Positive turn of events for apathetic nation

True story. The last time our esteemed inhabitant of Number 10 Downing Street visited Warwick to deliver a speech for the National Policy Forum in 2008, he was greeted with an array of not so friendly student protest groups waiting to bid him welcome to campus.

Ever a man of the people as Gordon and his team of strategists and security passed by this small coalition of righteous indignation they tried to decipher what exactly the rabble were complaining about. Perhaps if they discovered this then the PM could put his world famous people skills to use and disarm the crowd with a few well chosen words.

Issues like ‘the environment’, ‘Palestine’ and ‘Iraq’ were bandied about but ultimately no-one had the foggiest what their detractors actually stood for and so on Mr. Brown went to deliver his keynote speech only to leave his politely gathered mob in the lurch.

To be fair to the Big G, I wouldn’t fancy my chances against a ragged selective of Amnesty devotees either but the downcast point I seek to thaw out is that now there’s just so much to complain about in the world it’s hard not to think, “Why bother?” Bear in mind that Gordo’s visit came before Copenhagen, the expenses scandal and the financial crisis were even blips on the horizon and that’s one long list of grievances that a person could hold against the British political system.

As a politics student myself I know it’s my de facto role to try and gee up the masses into participation even when doing so seems futile. To be frank though, I wouldn’t begrudge you for dodging the polling booth come the inevitable day of judgement during this year’s General Election.

Just a quick perusal over the candidates for high office will show up an incumbent who during his brief tenure has continuously lurched from one disaster to another; an outsider who has garnered the nickname Clegg-over for having once had the decency to boast to GQ magazine that he has slept with ‘no more than 30’ partners; not to forget a main contender who currently leers over those unfortunate enough to stray into south Leamington as a reminder the country is in such a mess they may well have to vote Conservative again.

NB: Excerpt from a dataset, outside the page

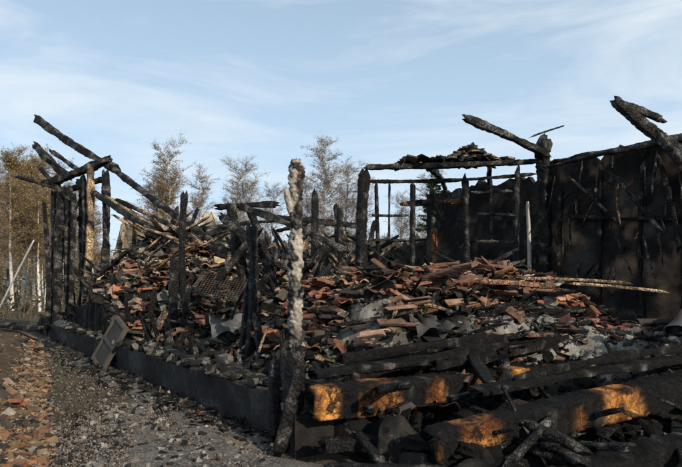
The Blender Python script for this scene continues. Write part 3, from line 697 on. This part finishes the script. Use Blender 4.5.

There is however, one small slither of a silver lining that encompasses the unerring morass that is British politics. It turns out that our leaders are so unable to convince the public that they should be the ones to govern the country that we could end up with a hung parliament where no party has enough representatives in the House of Commons to rule effectively.

In a study of voting by Professors Colin Rallings and Michael Thrasher of Plymouth University published over December in the Sunday Times, the Conservative Party were judged as having enough popular support to garner 15 seats shorts of a majority. Far from being a crisis though, such a situation presents itself as an opportunity for the Liberal Democrats to end a lifetime spent whimpering in the wings and force the issue of electoral reform by becoming the deciding party in a coalition government.

As the deal breaker in this scenario the Lib Dems can effectively name the price of their votes in the House of Commons to be a shift to Proportional Representation. Whereas the current First Past The Post system works on a majoritarian basis allocating the status of MP to whichever candidate gets the most votes, Proportional Representation spreads Parliamentary seats according to the percentage of votes each party receives. As a result smaller parties get a much greater say on governing the country and the phenomenon of ‘safe seats’, where if you don’t support the popular option in your constituency your vote doesn’t count, is terminated.

Whilst I can make no assurances that under this distinctly possible outcome tomorrow’s representatives will be any more proficient than those of today, they will at least be representing your interests and even more importantly be under far greater pressure to follow them than their rigid adherence to the party line.

Most importantly all you have to do to implement this change is nothing. As voters under 25 you are inherently the social strata least likely to vote and even if you do choose to participate the lack of a clear option for student voters plays directly into the probability of a hung parliament. My advice, if you can be bothered of course, is cross your fingers and cross your toes because with a little luck apathy may well come to rule.